I saw the episode of the Hardy Boys the night it first aired in September of 1977. Blonde hair, big brown eyes, that smile; I was smitten the minute I laid eyes on Joe Hardy. A few episodes later, he sings! That sealed it. The show was on once a week on Sunday and that was a long time to wait to see Joe (AKA Shaun Cassidy.) Suddenly the dull set of books that looked like mini encyclopedias stacked in the cart shelves of my 4th, 5th and 6th grade classrooms, took on a whole new importance. Sure Frank and Joe were 12 and 13 in the books, but, when

My favorite Hardy Boys book.
My favorite Hardy Boys book.

I read them, I saw Parker Stevens and Shaun Cassidy. I devoured the books. Suddenly the girl who read one or two books because she had to, choose to read ten before Christmas.  The Green Ghost, While the Clock Ticked, The Sign of the Crooked Arrow; I could not get enough!

I read all The Hardy Boys I could bet my hands on and some of them twice. It goes without saying I had a major crush on Shaun Cassidy and that is what fueled my love of the Hardy Boys books. My crush faded, but my reading habit did not. I went on to read many books as a teen; Huckleberry Finn, Jaws, The Shinning, That Was Then This is Now, I Know What You Did Last Summer and Gone with the Wind. In fact, there are very few times from then on that I was not reading a book and most likely more than one.

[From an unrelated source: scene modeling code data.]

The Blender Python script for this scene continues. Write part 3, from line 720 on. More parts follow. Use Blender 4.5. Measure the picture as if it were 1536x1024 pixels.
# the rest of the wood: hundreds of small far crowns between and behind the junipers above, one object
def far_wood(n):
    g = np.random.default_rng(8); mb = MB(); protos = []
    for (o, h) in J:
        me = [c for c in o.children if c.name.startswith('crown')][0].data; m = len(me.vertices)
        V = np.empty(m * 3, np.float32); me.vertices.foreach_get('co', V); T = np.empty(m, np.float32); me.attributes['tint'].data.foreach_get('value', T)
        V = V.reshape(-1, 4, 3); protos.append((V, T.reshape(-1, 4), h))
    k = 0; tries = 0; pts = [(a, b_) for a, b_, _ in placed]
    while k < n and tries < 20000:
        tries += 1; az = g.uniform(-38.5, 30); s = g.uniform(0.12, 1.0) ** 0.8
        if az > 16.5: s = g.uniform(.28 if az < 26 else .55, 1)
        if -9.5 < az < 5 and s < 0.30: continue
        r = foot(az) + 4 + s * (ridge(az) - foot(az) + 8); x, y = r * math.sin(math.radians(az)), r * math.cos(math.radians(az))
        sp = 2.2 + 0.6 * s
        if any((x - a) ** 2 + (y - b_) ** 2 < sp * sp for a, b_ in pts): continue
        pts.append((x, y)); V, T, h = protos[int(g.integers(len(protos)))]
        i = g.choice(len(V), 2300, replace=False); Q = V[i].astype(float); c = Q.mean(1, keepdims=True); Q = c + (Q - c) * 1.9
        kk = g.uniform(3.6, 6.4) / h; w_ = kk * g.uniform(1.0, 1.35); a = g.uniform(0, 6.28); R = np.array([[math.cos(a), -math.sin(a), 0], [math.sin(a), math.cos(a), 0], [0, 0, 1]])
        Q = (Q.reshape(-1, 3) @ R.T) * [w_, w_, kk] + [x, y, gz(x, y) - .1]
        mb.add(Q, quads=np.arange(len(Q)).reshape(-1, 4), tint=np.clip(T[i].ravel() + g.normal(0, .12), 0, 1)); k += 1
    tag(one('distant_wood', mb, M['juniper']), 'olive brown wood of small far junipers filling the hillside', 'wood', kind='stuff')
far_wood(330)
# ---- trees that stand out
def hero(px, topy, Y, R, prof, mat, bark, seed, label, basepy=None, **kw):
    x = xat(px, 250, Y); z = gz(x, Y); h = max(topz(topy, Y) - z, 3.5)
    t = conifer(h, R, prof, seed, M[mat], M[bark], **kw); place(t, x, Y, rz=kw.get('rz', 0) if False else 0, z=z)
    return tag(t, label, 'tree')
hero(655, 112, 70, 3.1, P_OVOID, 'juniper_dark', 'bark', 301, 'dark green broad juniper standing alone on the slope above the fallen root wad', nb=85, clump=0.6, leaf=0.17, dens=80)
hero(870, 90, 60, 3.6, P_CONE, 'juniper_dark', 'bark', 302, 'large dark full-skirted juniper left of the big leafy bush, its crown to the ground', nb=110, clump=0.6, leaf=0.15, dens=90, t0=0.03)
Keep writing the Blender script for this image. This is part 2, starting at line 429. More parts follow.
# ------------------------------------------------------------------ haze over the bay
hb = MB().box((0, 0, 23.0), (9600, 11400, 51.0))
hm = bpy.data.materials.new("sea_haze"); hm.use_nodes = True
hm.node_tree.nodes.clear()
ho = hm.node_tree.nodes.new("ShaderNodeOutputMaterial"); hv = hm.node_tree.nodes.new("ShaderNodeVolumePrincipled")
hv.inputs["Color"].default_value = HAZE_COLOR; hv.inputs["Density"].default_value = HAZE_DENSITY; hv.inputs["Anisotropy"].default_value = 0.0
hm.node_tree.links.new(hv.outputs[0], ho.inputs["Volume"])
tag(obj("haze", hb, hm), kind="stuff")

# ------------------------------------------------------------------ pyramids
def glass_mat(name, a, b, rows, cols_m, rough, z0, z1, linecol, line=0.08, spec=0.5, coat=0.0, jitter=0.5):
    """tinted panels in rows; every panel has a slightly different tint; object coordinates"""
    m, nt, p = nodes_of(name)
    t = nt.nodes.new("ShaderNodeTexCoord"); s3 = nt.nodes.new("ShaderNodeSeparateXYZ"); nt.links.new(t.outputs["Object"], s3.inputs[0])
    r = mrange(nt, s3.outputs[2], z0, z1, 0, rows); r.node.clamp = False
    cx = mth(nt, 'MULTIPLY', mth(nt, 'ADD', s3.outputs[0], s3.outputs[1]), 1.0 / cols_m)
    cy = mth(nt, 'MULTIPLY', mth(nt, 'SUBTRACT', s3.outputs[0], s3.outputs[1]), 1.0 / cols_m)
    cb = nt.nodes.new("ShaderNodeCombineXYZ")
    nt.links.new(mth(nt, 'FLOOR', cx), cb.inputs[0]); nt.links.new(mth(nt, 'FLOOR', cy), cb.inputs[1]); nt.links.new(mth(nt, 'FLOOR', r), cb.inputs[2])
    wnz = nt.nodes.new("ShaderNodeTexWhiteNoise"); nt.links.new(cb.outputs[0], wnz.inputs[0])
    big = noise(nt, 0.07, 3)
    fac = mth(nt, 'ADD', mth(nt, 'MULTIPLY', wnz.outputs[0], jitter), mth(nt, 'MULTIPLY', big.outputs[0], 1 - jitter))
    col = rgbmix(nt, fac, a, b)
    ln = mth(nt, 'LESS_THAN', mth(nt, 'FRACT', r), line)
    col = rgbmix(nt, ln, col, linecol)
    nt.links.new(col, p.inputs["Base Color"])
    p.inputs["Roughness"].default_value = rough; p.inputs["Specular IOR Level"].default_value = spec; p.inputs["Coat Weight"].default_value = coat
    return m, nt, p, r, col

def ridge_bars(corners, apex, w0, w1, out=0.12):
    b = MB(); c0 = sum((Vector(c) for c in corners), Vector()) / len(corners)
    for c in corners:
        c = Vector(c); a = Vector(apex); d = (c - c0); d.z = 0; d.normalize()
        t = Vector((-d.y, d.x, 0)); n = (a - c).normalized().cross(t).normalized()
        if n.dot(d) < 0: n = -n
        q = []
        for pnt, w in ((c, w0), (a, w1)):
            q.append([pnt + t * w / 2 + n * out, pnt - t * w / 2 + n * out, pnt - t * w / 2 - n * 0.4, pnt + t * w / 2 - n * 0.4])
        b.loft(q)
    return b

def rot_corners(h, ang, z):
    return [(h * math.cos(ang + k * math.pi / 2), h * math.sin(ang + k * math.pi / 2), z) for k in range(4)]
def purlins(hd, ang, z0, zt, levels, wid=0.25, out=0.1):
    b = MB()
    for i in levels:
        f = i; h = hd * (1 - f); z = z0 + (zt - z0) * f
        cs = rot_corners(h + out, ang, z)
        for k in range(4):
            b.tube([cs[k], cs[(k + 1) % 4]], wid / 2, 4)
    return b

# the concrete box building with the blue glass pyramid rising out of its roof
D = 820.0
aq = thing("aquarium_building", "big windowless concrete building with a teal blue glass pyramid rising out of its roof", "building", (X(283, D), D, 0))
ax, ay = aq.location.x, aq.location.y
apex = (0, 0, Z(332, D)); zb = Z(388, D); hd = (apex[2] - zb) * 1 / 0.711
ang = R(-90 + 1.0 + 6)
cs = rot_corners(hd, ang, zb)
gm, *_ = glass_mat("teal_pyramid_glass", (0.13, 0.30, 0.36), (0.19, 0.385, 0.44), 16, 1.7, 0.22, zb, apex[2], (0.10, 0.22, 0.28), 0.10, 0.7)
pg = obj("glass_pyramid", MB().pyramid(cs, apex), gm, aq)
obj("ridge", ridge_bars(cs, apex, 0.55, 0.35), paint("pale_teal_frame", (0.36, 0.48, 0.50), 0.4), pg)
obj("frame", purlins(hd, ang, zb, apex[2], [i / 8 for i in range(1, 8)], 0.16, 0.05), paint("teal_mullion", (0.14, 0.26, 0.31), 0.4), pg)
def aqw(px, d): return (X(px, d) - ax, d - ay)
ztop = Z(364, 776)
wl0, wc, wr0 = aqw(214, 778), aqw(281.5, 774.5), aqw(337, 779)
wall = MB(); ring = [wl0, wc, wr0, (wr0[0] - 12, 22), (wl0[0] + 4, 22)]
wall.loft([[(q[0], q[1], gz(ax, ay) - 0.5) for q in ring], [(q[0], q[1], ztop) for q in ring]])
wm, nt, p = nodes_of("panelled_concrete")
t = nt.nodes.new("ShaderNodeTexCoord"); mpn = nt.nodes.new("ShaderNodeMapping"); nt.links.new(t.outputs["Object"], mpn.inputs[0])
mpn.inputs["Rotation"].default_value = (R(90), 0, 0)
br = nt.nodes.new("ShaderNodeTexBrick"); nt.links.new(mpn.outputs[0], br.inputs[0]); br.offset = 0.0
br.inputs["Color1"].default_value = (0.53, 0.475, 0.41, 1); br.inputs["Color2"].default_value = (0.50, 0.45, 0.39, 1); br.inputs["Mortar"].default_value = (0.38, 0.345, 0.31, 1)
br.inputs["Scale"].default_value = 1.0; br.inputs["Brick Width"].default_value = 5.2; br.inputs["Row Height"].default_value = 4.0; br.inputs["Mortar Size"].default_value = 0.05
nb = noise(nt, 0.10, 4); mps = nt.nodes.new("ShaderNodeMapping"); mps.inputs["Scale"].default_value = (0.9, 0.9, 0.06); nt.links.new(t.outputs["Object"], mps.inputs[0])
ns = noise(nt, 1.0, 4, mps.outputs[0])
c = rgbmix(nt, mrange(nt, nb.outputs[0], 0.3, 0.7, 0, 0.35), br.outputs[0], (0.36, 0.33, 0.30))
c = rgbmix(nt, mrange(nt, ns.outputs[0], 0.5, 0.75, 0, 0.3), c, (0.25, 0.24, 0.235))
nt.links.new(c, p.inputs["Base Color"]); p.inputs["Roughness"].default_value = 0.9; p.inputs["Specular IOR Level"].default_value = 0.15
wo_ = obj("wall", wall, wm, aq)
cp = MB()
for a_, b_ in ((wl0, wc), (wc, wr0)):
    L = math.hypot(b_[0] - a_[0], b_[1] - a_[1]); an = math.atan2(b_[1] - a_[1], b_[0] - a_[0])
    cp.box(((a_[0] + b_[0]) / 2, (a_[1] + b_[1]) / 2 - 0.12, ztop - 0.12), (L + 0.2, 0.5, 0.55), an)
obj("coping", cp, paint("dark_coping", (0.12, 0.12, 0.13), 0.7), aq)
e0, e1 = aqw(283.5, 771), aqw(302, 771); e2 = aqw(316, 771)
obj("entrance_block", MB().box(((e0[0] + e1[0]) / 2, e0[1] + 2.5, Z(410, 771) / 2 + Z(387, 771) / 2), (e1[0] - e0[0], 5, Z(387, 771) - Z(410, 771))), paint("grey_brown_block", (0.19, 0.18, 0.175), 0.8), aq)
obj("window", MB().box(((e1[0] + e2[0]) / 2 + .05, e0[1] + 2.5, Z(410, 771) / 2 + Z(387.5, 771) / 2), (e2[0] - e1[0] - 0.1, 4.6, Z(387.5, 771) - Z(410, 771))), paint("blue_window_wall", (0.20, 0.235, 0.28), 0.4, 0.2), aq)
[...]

Thank you Shaun Cassidy for a lifetime of adventure and enlightenment.

I did not know until doing research for this post that Frank W. Dixon, the credited author on the books, is a pseudonym for several ghostwriters. Brilliant marketing because the series can keep going without all the legal hassles.

I cannot credit Mr. Cassidy with inspiring me to write, though, that credit goes to Richard Thomas as John Boy Walton.

Richard Thomas as Joh-Boy Walton.
Richard Thomas as Joh-Boy Walton.

 

 

2 responses to “Shaun Cassidy Made Me a Life-long Reader”

  1. Oh. Migod. That video is CLASSIC. The lights. The striped shirt. Parker Stevenson with hair. My sister had it bad for Parker. I was waiting for Shaun to notice me. And Richard Thomas. Yer hittin’ some seriously nostalgic notes.